(Part of a data file)

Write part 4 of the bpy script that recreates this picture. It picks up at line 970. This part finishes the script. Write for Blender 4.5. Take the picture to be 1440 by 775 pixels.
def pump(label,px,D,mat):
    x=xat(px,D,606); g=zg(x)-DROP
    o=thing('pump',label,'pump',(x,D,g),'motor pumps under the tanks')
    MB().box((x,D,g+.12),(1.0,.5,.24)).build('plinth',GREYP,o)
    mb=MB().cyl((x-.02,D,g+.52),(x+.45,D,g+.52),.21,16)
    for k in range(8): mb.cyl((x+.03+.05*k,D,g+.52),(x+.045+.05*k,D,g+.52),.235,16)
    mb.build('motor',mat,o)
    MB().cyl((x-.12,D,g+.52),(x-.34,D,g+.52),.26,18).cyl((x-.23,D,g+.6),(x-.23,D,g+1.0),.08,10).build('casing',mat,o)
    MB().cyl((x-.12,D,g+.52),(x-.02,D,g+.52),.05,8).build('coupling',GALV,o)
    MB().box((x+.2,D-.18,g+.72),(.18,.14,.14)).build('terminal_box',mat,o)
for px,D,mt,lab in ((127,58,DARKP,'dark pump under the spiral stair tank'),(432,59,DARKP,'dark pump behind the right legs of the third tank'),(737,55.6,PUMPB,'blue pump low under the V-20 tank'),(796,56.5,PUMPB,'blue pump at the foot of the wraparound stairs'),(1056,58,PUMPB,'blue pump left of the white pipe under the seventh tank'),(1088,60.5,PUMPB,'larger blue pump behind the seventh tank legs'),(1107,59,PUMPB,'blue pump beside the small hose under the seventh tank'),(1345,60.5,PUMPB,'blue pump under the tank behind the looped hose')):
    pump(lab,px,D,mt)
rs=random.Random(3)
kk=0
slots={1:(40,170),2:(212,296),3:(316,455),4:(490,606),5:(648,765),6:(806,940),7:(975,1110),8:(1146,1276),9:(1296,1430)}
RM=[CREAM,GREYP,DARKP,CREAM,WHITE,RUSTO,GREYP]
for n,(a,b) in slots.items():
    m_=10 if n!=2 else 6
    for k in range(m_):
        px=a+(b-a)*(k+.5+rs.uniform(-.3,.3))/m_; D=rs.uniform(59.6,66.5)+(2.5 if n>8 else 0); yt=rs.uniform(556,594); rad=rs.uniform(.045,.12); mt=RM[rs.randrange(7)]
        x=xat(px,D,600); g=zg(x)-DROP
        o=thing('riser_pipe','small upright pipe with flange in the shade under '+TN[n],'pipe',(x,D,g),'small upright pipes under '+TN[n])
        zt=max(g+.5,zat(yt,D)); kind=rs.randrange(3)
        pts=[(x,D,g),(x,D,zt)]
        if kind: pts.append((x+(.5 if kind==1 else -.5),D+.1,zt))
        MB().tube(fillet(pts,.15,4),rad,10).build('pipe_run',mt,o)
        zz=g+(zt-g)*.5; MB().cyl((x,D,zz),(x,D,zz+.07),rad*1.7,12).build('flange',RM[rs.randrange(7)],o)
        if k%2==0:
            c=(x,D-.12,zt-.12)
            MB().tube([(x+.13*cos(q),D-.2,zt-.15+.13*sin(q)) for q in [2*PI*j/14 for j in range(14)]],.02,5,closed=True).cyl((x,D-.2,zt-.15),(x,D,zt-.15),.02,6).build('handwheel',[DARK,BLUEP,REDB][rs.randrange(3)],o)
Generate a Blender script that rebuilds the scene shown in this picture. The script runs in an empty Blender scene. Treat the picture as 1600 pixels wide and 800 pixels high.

TASK DETAILS:
The records above must be repeated exactly, every one of them.

SOLUTION:
Write part 4 of the bpy script that recreates this picture. It picks up at line 970. This part finishes the script. Write for Blender 4.5. Take the picture to be 1440 by 775 pixels.
def pump(label,px,D,mat):
    x=xat(px,D,606); g=zg(x)-DROP
    o=thing('pump',label,'pump',(x,D,g),'motor pumps under the tanks')
    MB().box((x,D,g+.12),(1.0,.5,.24)).build('plinth',GREYP,o)
    mb=MB().cyl((x-.02,D,g+.52),(x+.45,D,g+.52),.21,16)
    for k in range(8): mb.cyl((x+.03+.05*k,D,g+.52),(x+.045+.05*k,D,g+.52),.235,16)
    mb.build('motor',mat,o)
    MB().cyl((x-.12,D,g+.52),(x-.34,D,g+.52),.26,18).cyl((x-.23,D,g+.6),(x-.23,D,g+1.0),.08,10).build('casing',mat,o)
    MB().cyl((x-.12,D,g+.52),(x-.02,D,g+.52),.05,8).build('coupling',GALV,o)
    MB().box((x+.2,D-.18,g+.72),(.18,.14,.14)).build('terminal_box',mat,o)
for px,D,mt,lab in ((127,58,DARKP,'dark pump under the spiral stair tank'),(432,59,DARKP,'dark pump behind the right legs of the third tank'),(737,55.6,PUMPB,'blue pump low under the V-20 tank'),(796,56.5,PUMPB,'blue pump at the foot of the wraparound stairs'),(1056,58,PUMPB,'blue pump left of the white pipe under the seventh tank'),(1088,60.5,PUMPB,'larger blue pump behind the seventh tank legs'),(1107,59,PUMPB,'blue pump beside the small hose under the seventh tank'),(1345,60.5,PUMPB,'blue pump under the tank behind the looped hose')):
    pump(lab,px,D,mt)
rs=random.Random(3)
kk=0
slots={1:(40,170),2:(212,296),3:(316,455),4:(490,606),5:(648,765),6:(806,940),7:(975,1110),8:(1146,1276),9:(1296,1430)}
RM=[CREAM,GREYP,DARKP,CREAM,WHITE,RUSTO,GREYP]
for n,(a,b) in slots.items():
    m_=10 if n!=2 else 6
    for k in range(m_):
        px=a+(b-a)*(k+.5+rs.uniform(-.3,.3))/m_; D=rs.uniform(59.6,66.5)+(2.5 if n>8 else 0); yt=rs.uniform(556,594); rad=rs.uniform(.045,.12); mt=RM[rs.randrange(7)]
        x=xat(px,D,600); g=zg(x)-DROP
        o=thing('riser_pipe','small upright pipe with flange in the shade under '+TN[n],'pipe',(x,D,g),'small upright pipes under '+TN[n])
        zt=max(g+.5,zat(yt,D)); kind=rs.randrange(3)
        pts=[(x,D,g),(x,D,zt)]
        if kind: pts.append((x+(.5 if kind==1 else -.5),D+.1,zt))
        MB().tube(fillet(pts,.15,4),rad,10).build('pipe_run',mt,o)
        zz=g+(zt-g)*.5; MB().cyl((x,D,zz),(x,D,zz+.07),rad*1.7,12).build('flange',RM[rs.randrange(7)],o)
        if k%2==0:
            c=(x,D-.12,zt-.12)
            MB().tube([(x+.13*cos(q),D-.2,zt-.15+.13*sin(q)) for q in [2*PI*j/14 for j in range(14)]],.02,5,closed=True).cyl((x,D-.2,zt-.15),(x,D,zt-.15),.02,6).build('handwheel',[DARK,BLUEP,REDB][rs.randrange(3)],o)
Generate a Blender script that rebuilds the scene shown in this picture. The script runs in an empty Blender scene. Treat the picture as 1600 pixels wide and 800 pixels high.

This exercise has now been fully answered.